Formation of Thin-Film Electrolyte by Electrophoretic Deposition onto Modified Multilayer Cathode

Abstract

Possibility of forming a gas-tight thin-film solid electrolyte by the electrophoretic deposition method on a modified multilayer cathode was examined. The main goal of the study was to find such technological parameters at which the resulting structure of the cathode substrate would make it possible to preserve its porous structure and functional properties after all the stages of deposition and sintering of a defect-free thin-film electrolyte. The electrode materials LaNi0.6Fe0.4O3−δ (LNFO) and La2NiO4+δ (LNO), used to form the electrode-substrate, were produced by the modified Pechini method and the ceramic method. The influence exerted by the specific surface area of the starting LNFO powders, introduction of a pore-forming agent (graphite), and sintering temperature of the cathode substrate on its porosity, gas tightness, and electrical conductivity was examined.

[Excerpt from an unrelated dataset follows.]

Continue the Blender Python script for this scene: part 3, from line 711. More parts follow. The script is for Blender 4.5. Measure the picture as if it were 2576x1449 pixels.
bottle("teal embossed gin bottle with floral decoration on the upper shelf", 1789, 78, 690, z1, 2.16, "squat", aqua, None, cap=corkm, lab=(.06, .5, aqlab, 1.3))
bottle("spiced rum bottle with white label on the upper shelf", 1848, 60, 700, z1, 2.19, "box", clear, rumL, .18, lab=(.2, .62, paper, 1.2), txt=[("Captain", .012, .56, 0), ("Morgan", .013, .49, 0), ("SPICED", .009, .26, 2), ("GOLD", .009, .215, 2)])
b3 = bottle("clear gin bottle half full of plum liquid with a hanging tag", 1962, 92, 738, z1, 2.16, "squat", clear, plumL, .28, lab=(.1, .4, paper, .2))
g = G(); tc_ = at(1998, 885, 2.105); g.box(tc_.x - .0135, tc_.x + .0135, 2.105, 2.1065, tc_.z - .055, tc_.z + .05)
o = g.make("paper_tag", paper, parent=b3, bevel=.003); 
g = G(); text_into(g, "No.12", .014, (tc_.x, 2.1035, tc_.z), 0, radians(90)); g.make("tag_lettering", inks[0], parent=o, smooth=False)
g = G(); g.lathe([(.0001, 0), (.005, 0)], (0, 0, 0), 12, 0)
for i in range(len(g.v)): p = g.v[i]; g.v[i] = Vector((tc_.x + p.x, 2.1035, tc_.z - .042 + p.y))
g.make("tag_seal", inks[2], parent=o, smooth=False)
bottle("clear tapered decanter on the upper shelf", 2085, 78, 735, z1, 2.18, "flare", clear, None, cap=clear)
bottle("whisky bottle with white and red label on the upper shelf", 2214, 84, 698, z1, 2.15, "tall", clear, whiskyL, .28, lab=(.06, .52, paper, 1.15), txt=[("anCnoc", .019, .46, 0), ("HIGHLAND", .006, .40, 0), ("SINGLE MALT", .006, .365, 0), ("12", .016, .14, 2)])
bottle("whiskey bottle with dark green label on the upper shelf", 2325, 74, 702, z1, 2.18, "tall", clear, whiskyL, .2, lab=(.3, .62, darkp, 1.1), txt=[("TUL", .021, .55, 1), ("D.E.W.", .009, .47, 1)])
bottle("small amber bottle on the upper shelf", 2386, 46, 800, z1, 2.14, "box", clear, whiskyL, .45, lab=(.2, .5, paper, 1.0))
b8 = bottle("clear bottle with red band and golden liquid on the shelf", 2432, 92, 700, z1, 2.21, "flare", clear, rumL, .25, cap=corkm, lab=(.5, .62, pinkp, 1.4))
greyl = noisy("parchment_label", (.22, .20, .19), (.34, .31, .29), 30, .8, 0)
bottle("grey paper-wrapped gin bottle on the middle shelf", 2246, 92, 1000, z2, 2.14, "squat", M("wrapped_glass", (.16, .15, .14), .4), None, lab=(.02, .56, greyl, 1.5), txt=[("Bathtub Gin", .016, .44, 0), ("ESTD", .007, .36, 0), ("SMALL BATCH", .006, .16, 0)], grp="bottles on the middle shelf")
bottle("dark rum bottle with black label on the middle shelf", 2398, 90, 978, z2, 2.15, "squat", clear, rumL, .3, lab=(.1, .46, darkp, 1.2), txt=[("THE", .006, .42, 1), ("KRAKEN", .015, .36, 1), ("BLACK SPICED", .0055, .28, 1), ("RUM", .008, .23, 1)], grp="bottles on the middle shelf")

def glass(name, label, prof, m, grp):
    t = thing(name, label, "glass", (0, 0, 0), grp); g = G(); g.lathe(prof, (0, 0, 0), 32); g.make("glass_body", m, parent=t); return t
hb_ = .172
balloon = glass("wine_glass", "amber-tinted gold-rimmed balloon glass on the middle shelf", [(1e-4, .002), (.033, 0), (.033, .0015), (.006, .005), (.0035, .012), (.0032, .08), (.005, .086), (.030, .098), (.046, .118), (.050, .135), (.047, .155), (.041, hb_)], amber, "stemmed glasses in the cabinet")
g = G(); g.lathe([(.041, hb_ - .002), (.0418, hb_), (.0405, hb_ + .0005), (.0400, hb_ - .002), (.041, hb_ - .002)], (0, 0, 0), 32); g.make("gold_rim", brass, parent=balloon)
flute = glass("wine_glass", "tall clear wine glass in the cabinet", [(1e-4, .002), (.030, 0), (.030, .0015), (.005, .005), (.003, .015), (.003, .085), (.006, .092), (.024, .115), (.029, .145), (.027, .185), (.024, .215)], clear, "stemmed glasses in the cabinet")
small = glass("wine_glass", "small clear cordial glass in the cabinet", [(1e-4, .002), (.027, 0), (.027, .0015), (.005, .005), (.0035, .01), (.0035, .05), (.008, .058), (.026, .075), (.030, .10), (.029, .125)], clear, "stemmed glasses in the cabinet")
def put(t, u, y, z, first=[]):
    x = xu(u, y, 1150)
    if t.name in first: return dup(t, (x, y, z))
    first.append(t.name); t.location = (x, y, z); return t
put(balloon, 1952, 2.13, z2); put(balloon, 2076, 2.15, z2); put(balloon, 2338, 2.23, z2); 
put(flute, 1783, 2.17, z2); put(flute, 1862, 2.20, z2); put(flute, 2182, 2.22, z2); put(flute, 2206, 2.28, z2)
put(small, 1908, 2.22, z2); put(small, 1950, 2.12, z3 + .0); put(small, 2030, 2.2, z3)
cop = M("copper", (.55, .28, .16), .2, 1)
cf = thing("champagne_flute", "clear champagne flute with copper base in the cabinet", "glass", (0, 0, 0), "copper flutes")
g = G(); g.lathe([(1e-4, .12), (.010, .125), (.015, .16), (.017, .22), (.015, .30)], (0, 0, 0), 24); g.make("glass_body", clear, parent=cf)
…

The method of cyclic electrophoretic deposition with intermittent calcination stages on a multilayer porous cathode substrate constituted by a 1-mm-thick collector LNFO layer with a deposited functional LNO layer (3–5 µm) was used to form a defect-free thin-film solid electrolyte Ce0.8(Sm0.8Sr0.2)0.2O2−δ (CSSO) (thickness 5 µm, gas-tightness coefficient 0 µm2). A test sample of the cathode substrate preserved its porous structure and gas tightness after calcination cycles. The results obtained can be used to develop a technology for formation of a thin-film electrolyte on porous multilayer cathode substrate, with their porous structure preserved.